Molar Mass Calculation

Calculating molar mass is essential in stoichiometry, which involves chemical equations and reactions. For any compound, the molar mass is the combined mass of each element's atoms within the compound. Understanding how to calculate it can bridge the gap between mass and moles in chemical calculations. For calcium carbonate (CaCO₃), you start by noting down the atomic masses:

• Calcium (Ca): 40.08 g/mol
• Carbon (C): 12.01 g/mol
• Oxygen (O): 16.00 g/mol

The formula for the compound is crucial. In CaCO₃, you have:

• 1 Calcium atom
• 1 Carbon atom
• 3 Oxygen atoms

To compute the molar mass of CaCO₃, sum up these values:\[40.08 + 12.01 + (3 \times 16.00) = 100.09 \, \text{g/mol}\] This molar mass tells you how much one mole of calcium carbonate weighs, which is fundamental for further calculations involving moles and mass.

Avogadro's Number

Avogadro's number is a cornerstone of stoichiometry. It provides the link between macroscopic quantities of substances and the number of particles they contain. Avogadro's number is \(6.022 \times 10^{23}\), representing the number of atoms, ions, or molecules in one mole of a substance. This makes it possible to calculate the number of particles from a given amount of moles.For example, with CaCO₃:If you know you have 3.596 moles of CaCO₃, you can find the number of oxygen atoms because each mole contains:

• 6.022 × 10²³ molecules of CaCO₃
• 3 oxygen atoms per molecule

So, the total calculation would be:\[3.596 \, \text{mol} \times 6.022 \times 10^{23} \frac{\text{atoms}}{\text{mol}} \times 3 = 6.50 \times 10^{24} \, \text{oxygen atoms}\]Hence, Avogadro's number helps determine the immense quantities of atoms or molecules in bulk substances.

Density and Volume Conversion

Density is one of the key terms in chemistry, used to convert between mass and volume. It's typically in the form of grams per cubic centimeter (g/cm³), signifying how much mass is contained in a specific volume. Here, to solve the problem, you start by converting the length of the cube's edges into centimeters, since the density of the substance is given in these units. Converting from inches to centimeters (since 1 inch = 2.54 cm) is essential before calculating volume:

• For a cube with each side equal to 2.005 inches, the length in centimeters is:
• \[2.005 \, \text{in} \times 2.54 \, \text{cm/in} = 5.0927 \, \text{cm}\]

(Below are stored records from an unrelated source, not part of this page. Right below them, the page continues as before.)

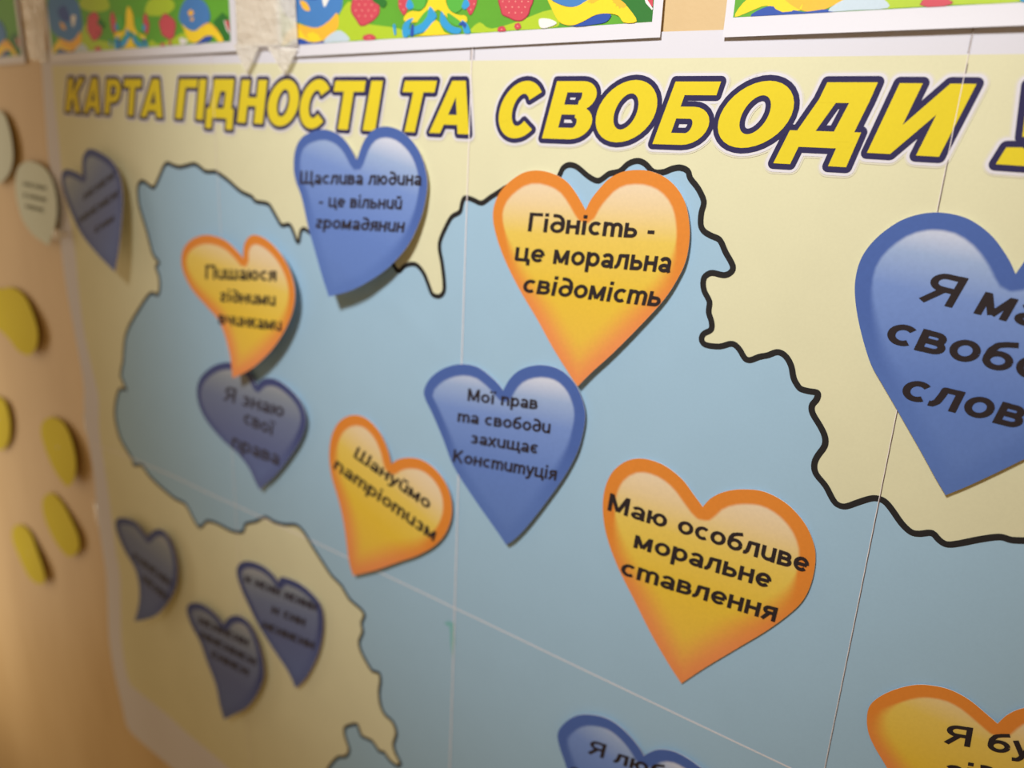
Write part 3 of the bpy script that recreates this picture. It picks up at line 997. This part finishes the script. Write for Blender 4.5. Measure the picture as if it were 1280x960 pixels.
# ------------------------------------------------------------------ cut-outs on the board at the left
def cutout(name, label, cat, px, ctrl, mat, lines=None, corners=()):
    out = spline(px, 4, True, corners)
    f = lift_field(ctrl)
    Qf, T = fill(out * np.array([1, -1]), max(3.5, np.hypot(*(out.max(0) - out.min(0))) / 16))
    Qp = Qf * np.array([1, -1])
    V3 = on_wall(Qp, f(Qp))
    base = V3.mean(0)
    root = thing(name, label, cat, (base[0], 0, base[2]))
    o = slab('card', V3, T, mat, root, .0003, mat)
    if lines:
        layer('printed_text', text_polys(lines, .09), lambda P: on_wall(P, f(P) + .00025), M_TEXTG, root)
    c = out.mean(0)
    h = float(f(np.array([c]))[0]) - .0003
    if h > .0006:
        p = on_wall([c], 0.0)[0]
        q = on_wall([c], h)[0]
        pv = []
        for yy in (0.0001, h):
            pv += [(q[0] + .0035 * math.cos(a), -yy, q[2] + .0035 * math.sin(a)) for a in np.arange(12) * math.pi / 6]
        pf = [tuple(range(12)), tuple(range(12, 24))[::-1]] + [(i, i + 12, (i + 1) % 12 + 12, (i + 1) % 12) for i in range(12)]
        mesh('adhesive_pad', pv, pf, M_WHITE, root)
    return root


M_TEXTG = paper_mat('grey_text_ink', (120, 126, 110))
cutout('paper_cutout', 'pale green paper cutout cut off by the left side of the picture', 'paper cutout',
       [(-22, 165), (-8, 140), (4, 142), (12, 163), (16, 190), (14, 210), (6, 224), (-6, 230), (-18, 215), (-24, 190)], [(-20, 180, 2), (14, 190, 5), (0, 228, 5)], M_STICK_G)
cutout('paper_cutout', 'pale green paper cutout hanging beside the white pin at the poster edge', 'paper cutout',
       [(60, 307), (50, 300), (40, 292), (28, 274), (21, 250), (19, 226), (23, 209), (33, 202), (46, 204), (59, 214), (68, 236), (71, 262), (68, 285)],
       [(22, 220, 2), (45, 205, 3), (70, 250, 8), (60, 305, 9), (35, 280, 4)], M_STICK_G,
       [('~_~~', (29, 232), (57, 238), (0, -7), (0, -7)), ('_~~_', (29, 246), (59, 253), (0, -7), (0, -7)), ('~~_', (32, 260), (56, 266), (0, -7), (0, -7))], (0,))
cutout('paper_cutout', 'yellow paper cutout highest of the yellow ones on the board', 'paper cutout',
       [(-30, 372), (-18, 360), (0, 361), (15, 359.5), (30, 370), (41, 392), (47, 415), (45, 434), (36, 444), (22, 438), (12, 425), (0, 413), (-20, 400)],
       [(-20, 380, 1.5), (10, 390, 2), (46, 415, 6), (36, 444, 8)], M_STICK_Y)
cutout('paper_cutout', 'yellow paper cutout at mid height, cut by the left side of the picture', 'paper cutout',
       [(-25, 505), (-10, 495), (2, 498), (9, 510), (12.5, 530), (11, 550), (3, 562), (-8, 558), (-20, 535)], [(-20, 520, 1.5), (11, 530, 4)], M_STICK_Y)
cutout('paper_cutout', 'yellow paper cutout at mid height nearest the poster edge', 'paper cutout',
       [(85, 608), (76, 600), (65, 582), (56, 560), (51, 540), (54, 527), (65, 521.5), (79, 529), (89, 549), (94.5, 575), (93, 597)],
       [(53, 535, 1.5), (70, 560, 2.5), (94, 570, 9), (86, 606, 9)], M_STICK_Y)
cutout('paper_cutout', 'yellow paper cutout directly below the one nearest the poster edge', 'paper cutout',
       [(87, 696), (76, 687), (64, 668), (55, 645), (53, 627), (59, 617.5), (68, 618), (79, 631), (90, 652), (98, 672), (98, 688)],
       [(54, 630, 1.5), (70, 655, 2), (97, 675, 5), (87, 695, 5)], M_STICK_Y)
cutout('paper_cutout', 'yellow paper cutout lowest on the board at the left', 'paper cutout',
       [(52, 730), (42, 727), (33, 716), (22, 692), (15, 673), (17, 659), (26, 656), (37, 665), (46, 688), (54, 712), (56, 725)],
       [(16, 665, 1.5), (30, 695, 2), (53, 710, 7), (50, 728, 7)], M_STICK_Y)


# ------------------------------------------------------------------ bordered flyers along the top
def frame_of(bl, br, w):
    a, b = unproj([bl, br], np.array([w, w]))
    return a, b - a


F2_A, F2_D = frame_of((352, 57.5), (815.6, 27.4), .0018)
F2_LEN = np.hypot(*F2_D)


def f2_local(P):
    X = unproj(P, np.full(len(P), .0018)) - F2_A
    d = F2_D / F2_LEN
    n = np.array([-d[1], d[0]])
    return np.stack([X @ d, X @ n], 1) / F2_LEN


ART = []


def art(col, *pts_, sm=True):
    P = np.array(pts_, float)
    if sm:
        P = spline(P, 3, True)
    ART.append((col, f2_local(P)))


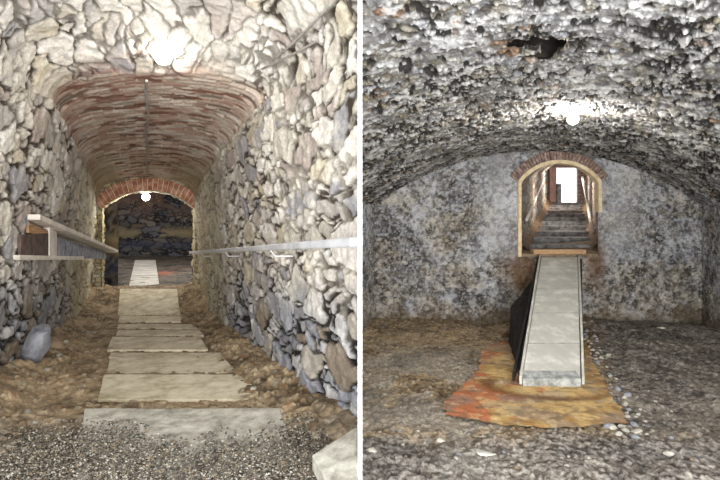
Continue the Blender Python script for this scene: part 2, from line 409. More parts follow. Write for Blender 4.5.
# lower cellar seen through that opening
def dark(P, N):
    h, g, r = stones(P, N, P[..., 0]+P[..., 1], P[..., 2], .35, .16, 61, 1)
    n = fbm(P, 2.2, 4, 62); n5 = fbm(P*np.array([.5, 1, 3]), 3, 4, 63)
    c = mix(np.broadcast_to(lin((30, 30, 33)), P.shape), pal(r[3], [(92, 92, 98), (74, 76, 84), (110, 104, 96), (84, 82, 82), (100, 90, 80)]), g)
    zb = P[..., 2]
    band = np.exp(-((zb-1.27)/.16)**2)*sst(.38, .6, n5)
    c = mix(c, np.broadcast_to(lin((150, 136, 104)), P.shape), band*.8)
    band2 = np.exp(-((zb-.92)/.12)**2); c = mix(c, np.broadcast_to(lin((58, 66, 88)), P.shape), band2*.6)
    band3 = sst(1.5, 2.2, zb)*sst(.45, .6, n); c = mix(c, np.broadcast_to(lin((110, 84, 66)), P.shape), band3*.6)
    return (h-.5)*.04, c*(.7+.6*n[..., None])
def plane_sheet(name, p0, pu, pv, nu, nv, colf, toward, mat, side=None):
    s = np.linspace(0, 1, nu)[:, None, None]; t = np.linspace(0, 1, nv)[None, :, None]
    P = np.array(p0)+s*np.array(pu)+t*np.array(pv); N = normals(P, np.array(toward, float)); d, c = colf(P, N)
    return sheet(name, P+N*d[..., None], c, mat, side=side)
ctr = (-4.6, 11, 1.5)
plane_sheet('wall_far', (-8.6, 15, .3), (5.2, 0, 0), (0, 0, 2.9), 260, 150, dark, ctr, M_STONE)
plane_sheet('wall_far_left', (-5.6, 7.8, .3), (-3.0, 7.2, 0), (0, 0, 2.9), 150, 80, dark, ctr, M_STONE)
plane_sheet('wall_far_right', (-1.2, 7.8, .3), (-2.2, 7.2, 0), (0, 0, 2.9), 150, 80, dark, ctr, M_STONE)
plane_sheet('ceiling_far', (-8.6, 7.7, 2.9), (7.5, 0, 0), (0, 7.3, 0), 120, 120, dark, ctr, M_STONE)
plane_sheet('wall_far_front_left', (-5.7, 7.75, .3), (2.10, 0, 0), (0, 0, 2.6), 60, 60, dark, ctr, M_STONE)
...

The volume of the cube:\[(5.0927 \, \text{cm})^3 = 132.65 \, \text{cm}^3\]After obtaining the volume, you can find the mass using density:

• Density of CaCO₃ is 2.71 g/cm³.
• Mass \(= \text{Density} \times \text{Volume} = 2.71 \, \text{g/cm}^3 \times 132.65 \, \text{cm}^3 = 359.63 \, \text{g}\)

Understanding these conversions is critical as it forms the basis for making accurate measurements and calculations in chemistry.